→ **Written instruction**:
The data below needs to be returned exactly, line for line.

→ **Given information**:
** start **
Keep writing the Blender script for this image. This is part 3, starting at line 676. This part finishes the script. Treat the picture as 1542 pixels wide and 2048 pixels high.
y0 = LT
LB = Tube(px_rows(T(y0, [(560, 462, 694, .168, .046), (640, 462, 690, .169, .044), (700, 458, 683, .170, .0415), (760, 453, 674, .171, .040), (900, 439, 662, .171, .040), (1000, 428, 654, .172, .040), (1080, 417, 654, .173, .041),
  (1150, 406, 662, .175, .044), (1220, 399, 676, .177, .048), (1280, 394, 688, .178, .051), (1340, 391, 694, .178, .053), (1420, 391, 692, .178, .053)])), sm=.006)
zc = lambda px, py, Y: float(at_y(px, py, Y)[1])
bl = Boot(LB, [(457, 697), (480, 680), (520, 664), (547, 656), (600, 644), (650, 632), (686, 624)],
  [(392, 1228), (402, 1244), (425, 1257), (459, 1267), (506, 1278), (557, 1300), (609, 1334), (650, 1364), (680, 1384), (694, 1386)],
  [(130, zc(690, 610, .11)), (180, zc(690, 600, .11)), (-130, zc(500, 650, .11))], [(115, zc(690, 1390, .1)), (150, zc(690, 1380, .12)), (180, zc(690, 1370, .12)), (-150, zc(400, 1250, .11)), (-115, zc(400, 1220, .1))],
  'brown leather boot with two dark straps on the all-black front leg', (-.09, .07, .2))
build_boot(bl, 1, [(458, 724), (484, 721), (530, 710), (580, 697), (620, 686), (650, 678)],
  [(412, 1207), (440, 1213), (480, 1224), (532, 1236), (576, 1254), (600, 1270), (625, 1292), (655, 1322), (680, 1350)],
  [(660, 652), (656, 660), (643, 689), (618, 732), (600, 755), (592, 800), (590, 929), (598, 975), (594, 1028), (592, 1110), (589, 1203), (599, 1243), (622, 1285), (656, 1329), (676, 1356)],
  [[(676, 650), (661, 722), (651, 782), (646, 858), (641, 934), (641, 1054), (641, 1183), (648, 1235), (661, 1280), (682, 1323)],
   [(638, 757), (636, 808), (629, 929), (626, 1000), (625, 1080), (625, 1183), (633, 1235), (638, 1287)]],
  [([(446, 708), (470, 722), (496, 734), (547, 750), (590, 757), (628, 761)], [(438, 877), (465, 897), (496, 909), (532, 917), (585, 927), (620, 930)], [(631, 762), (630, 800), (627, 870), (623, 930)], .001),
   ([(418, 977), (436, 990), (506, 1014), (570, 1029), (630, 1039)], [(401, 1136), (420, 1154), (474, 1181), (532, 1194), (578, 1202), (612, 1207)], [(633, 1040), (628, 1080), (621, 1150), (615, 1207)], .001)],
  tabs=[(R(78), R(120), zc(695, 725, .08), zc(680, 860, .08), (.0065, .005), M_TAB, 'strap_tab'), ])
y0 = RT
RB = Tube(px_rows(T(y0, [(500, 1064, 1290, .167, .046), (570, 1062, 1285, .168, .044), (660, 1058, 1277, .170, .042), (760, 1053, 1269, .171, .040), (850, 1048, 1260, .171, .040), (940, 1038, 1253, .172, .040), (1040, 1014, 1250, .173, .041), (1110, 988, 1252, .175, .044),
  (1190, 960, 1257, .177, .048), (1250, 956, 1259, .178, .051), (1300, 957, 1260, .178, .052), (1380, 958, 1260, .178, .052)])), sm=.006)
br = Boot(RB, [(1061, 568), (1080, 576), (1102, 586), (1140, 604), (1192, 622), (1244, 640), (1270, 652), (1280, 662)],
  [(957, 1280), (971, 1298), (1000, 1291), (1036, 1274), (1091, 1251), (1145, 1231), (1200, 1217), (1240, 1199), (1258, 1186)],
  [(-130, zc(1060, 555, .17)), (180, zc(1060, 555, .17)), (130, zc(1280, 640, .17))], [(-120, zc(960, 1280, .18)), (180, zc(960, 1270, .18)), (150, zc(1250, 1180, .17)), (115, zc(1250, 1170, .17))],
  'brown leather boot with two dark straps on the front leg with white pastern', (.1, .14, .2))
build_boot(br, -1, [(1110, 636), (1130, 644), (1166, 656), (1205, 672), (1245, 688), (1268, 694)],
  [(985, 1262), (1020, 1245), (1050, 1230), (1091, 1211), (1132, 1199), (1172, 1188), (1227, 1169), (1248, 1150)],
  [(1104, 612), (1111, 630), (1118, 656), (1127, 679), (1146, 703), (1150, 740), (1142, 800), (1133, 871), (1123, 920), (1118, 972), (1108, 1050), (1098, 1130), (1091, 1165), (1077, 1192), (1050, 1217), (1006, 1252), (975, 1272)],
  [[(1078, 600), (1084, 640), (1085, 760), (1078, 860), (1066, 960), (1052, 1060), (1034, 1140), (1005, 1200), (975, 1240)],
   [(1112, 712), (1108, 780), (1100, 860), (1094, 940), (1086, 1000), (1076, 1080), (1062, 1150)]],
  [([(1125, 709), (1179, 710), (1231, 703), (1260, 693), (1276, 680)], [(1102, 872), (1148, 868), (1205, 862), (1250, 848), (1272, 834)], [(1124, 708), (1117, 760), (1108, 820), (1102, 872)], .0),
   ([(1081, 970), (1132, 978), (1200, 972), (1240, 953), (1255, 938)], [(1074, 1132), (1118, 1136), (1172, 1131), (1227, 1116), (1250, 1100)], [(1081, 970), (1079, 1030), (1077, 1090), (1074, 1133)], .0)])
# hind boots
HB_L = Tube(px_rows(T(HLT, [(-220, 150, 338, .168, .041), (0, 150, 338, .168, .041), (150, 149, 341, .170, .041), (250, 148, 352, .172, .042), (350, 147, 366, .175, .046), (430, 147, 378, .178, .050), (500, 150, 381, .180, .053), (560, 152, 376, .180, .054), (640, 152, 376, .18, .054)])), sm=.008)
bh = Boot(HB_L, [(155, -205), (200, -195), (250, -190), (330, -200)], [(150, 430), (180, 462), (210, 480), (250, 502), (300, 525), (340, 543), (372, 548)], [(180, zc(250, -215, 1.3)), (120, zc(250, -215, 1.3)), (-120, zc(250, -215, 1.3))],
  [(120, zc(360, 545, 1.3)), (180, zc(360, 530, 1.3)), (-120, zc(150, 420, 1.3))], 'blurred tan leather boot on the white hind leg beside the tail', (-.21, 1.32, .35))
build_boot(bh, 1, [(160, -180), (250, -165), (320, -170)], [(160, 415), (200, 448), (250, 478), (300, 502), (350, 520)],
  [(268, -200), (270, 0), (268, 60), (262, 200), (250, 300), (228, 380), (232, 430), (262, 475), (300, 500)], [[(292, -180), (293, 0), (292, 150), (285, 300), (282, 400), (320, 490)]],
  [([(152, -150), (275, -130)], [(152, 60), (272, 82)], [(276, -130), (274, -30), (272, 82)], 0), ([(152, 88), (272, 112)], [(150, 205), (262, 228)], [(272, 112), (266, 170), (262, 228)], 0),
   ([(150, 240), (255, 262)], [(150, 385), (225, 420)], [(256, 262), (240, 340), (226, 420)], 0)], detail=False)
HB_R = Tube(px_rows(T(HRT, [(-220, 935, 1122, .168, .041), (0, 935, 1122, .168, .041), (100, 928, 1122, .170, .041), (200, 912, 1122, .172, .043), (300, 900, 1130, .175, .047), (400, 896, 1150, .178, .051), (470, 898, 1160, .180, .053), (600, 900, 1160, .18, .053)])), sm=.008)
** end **
→ **Result of this task**:
Keep writing the Blender script for this image. This is part 3, starting at line 676. This part finishes the script. Treat the picture as 1542 pixels wide and 2048 pixels high.
y0 = LT
LB = Tube(px_rows(T(y0, [(560, 462, 694, .168, .046), (640, 462, 690, .169, .044), (700, 458, 683, .170, .0415), (760, 453, 674, .171, .040), (900, 439, 662, .171, .040), (1000, 428, 654, .172, .040), (1080, 417, 654, .173, .041),
  (1150, 406, 662, .175, .044), (1220, 399, 676, .177, .048), (1280, 394, 688, .178, .051), (1340, 391, 694, .178, .053), (1420, 391, 692, .178, .053)])), sm=.006)
zc = lambda px, py, Y: float(at_y(px, py, Y)[1])
bl = Boot(LB, [(457, 697), (480, 680), (520, 664), (547, 656), (600, 644), (650, 632), (686, 624)],
  [(392, 1228), (402, 1244), (425, 1257), (459, 1267), (506, 1278), (557, 1300), (609, 1334), (650, 1364), (680, 1384), (694, 1386)],
  [(130, zc(690, 610, .11)), (180, zc(690, 600, .11)), (-130, zc(500, 650, .11))], [(115, zc(690, 1390, .1)), (150, zc(690, 1380, .12)), (180, zc(690, 1370, .12)), (-150, zc(400, 1250, .11)), (-115, zc(400, 1220, .1))],
  'brown leather boot with two dark straps on the all-black front leg', (-.09, .07, .2))
build_boot(bl, 1, [(458, 724), (484, 721), (530, 710), (580, 697), (620, 686), (650, 678)],
  [(412, 1207), (440, 1213), (480, 1224), (532, 1236), (576, 1254), (600, 1270), (625, 1292), (655, 1322), (680, 1350)],
  [(660, 652), (656, 660), (643, 689), (618, 732), (600, 755), (592, 800), (590, 929), (598, 975), (594, 1028), (592, 1110), (589, 1203), (599, 1243), (622, 1285), (656, 1329), (676, 1356)],
  [[(676, 650), (661, 722), (651, 782), (646, 858), (641, 934), (641, 1054), (641, 1183), (648, 1235), (661, 1280), (682, 1323)],
   [(638, 757), (636, 808), (629, 929), (626, 1000), (625, 1080), (625, 1183), (633, 1235), (638, 1287)]],
  [([(446, 708), (470, 722), (496, 734), (547, 750), (590, 757), (628, 761)], [(438, 877), (465, 897), (496, 909), (532, 917), (585, 927), (620, 930)], [(631, 762), (630, 800), (627, 870), (623, 930)], .001),
   ([(418, 977), (436, 990), (506, 1014), (570, 1029), (630, 1039)], [(401, 1136), (420, 1154), (474, 1181), (532, 1194), (578, 1202), (612, 1207)], [(633, 1040), (628, 1080), (621, 1150), (615, 1207)], .001)],
  tabs=[(R(78), R(120), zc(695, 725, .08), zc(680, 860, .08), (.0065, .005), M_TAB, 'strap_tab'), ])
y0 = RT
RB = Tube(px_rows(T(y0, [(500, 1064, 1290, .167, .046), (570, 1062, 1285, .168, .044), (660, 1058, 1277, .170, .042), (760, 1053, 1269, .171, .040), (850, 1048, 1260, .171, .040), (940, 1038, 1253, .172, .040), (1040, 1014, 1250, .173, .041), (1110, 988, 1252, .175, .044),
  (1190, 960, 1257, .177, .048), (1250, 956, 1259, .178, .051), (1300, 957, 1260, .178, .052), (1380, 958, 1260, .178, .052)])), sm=.006)
br = Boot(RB, [(1061, 568), (1080, 576), (1102, 586), (1140, 604), (1192, 622), (1244, 640), (1270, 652), (1280, 662)],
  [(957, 1280), (971, 1298), (1000, 1291), (1036, 1274), (1091, 1251), (1145, 1231), (1200, 1217), (1240, 1199), (1258, 1186)],
  [(-130, zc(1060, 555, .17)), (180, zc(1060, 555, .17)), (130, zc(1280, 640, .17))], [(-120, zc(960, 1280, .18)), (180, zc(960, 1270, .18)), (150, zc(1250, 1180, .17)), (115, zc(1250, 1170, .17))],
  'brown leather boot with two dark straps on the front leg with white pastern', (.1, .14, .2))
build_boot(br, -1, [(1110, 636), (1130, 644), (1166, 656), (1205, 672), (1245, 688), (1268, 694)],
  [(985, 1262), (1020, 1245), (1050, 1230), (1091, 1211), (1132, 1199), (1172, 1188), (1227, 1169), (1248, 1150)],
  [(1104, 612), (1111, 630), (1118, 656), (1127, 679), (1146, 703), (1150, 740), (1142, 800), (1133, 871), (1123, 920), (1118, 972), (1108, 1050), (1098, 1130), (1091, 1165), (1077, 1192), (1050, 1217), (1006, 1252), (975, 1272)],
  [[(1078, 600), (1084, 640), (1085, 760), (1078, 860), (1066, 960), (1052, 1060), (1034, 1140), (1005, 1200), (975, 1240)],
   [(1112, 712), (1108, 780), (1100, 860), (1094, 940), (1086, 1000), (1076, 1080), (1062, 1150)]],
  [([(1125, 709), (1179, 710), (1231, 703), (1260, 693), (1276, 680)], [(1102, 872), (1148, 868), (1205, 862), (1250, 848), (1272, 834)], [(1124, 708), (1117, 760), (1108, 820), (1102, 872)], .0),
   ([(1081, 970), (1132, 978), (1200, 972), (1240, 953), (1255, 938)], [(1074, 1132), (1118, 1136), (1172, 1131), (1227, 1116), (1250, 1100)], [(1081, 970), (1079, 1030), (1077, 1090), (1074, 1133)], .0)])
# hind boots
HB_L = Tube(px_rows(T(HLT, [(-220, 150, 338, .168, .041), (0, 150, 338, .168, .041), (150, 149, 341, .170, .041), (250, 148, 352, .172, .042), (350, 147, 366, .175, .046), (430, 147, 378, .178, .050), (500, 150, 381, .180, .053), (560, 152, 376, .180, .054), (640, 152, 376, .18, .054)])), sm=.008)
bh = Boot(HB_L, [(155, -205), (200, -195), (250, -190), (330, -200)], [(150, 430), (180, 462), (210, 480), (250, 502), (300, 525), (340, 543), (372, 548)], [(180, zc(250, -215, 1.3)), (120, zc(250, -215, 1.3)), (-120, zc(250, -215, 1.3))],
  [(120, zc(360, 545, 1.3)), (180, zc(360, 530, 1.3)), (-120, zc(150, 420, 1.3))], 'blurred tan leather boot on the white hind leg beside the tail', (-.21, 1.32, .35))
build_boot(bh, 1, [(160, -180), (250, -165), (320, -170)], [(160, 415), (200, 448), (250, 478), (300, 502), (350, 520)],
  [(268, -200), (270, 0), (268, 60), (262, 200), (250, 300), (228, 380), (232, 430), (262, 475), (300, 500)], [[(292, -180), (293, 0), (292, 150), (285, 300), (282, 400), (320, 490)]],
  [([(152, -150), (275, -130)], [(152, 60), (272, 82)], [(276, -130), (274, -30), (272, 82)], 0), ([(152, 88), (272, 112)], [(150, 205), (262, 228)], [(272, 112), (266, 170), (262, 228)], 0),
   ([(150, 240), (255, 262)], [(150, 385), (225, 420)], [(256, 262), (240, 340), (226, 420)], 0)], detail=False)
HB_R = Tube(px_rows(T(HRT, [(-220, 935, 1122, .168, .041), (0, 935, 1122, .168, .041), (100, 928, 1122, .170, .041), (200, 912, 1122, .172, .043), (300, 900, 1130, .175, .047), (400, 896, 1150, .178, .051), (470, 898, 1160, .180, .053), (600, 900, 1160, .18, .053)])), sm=.008)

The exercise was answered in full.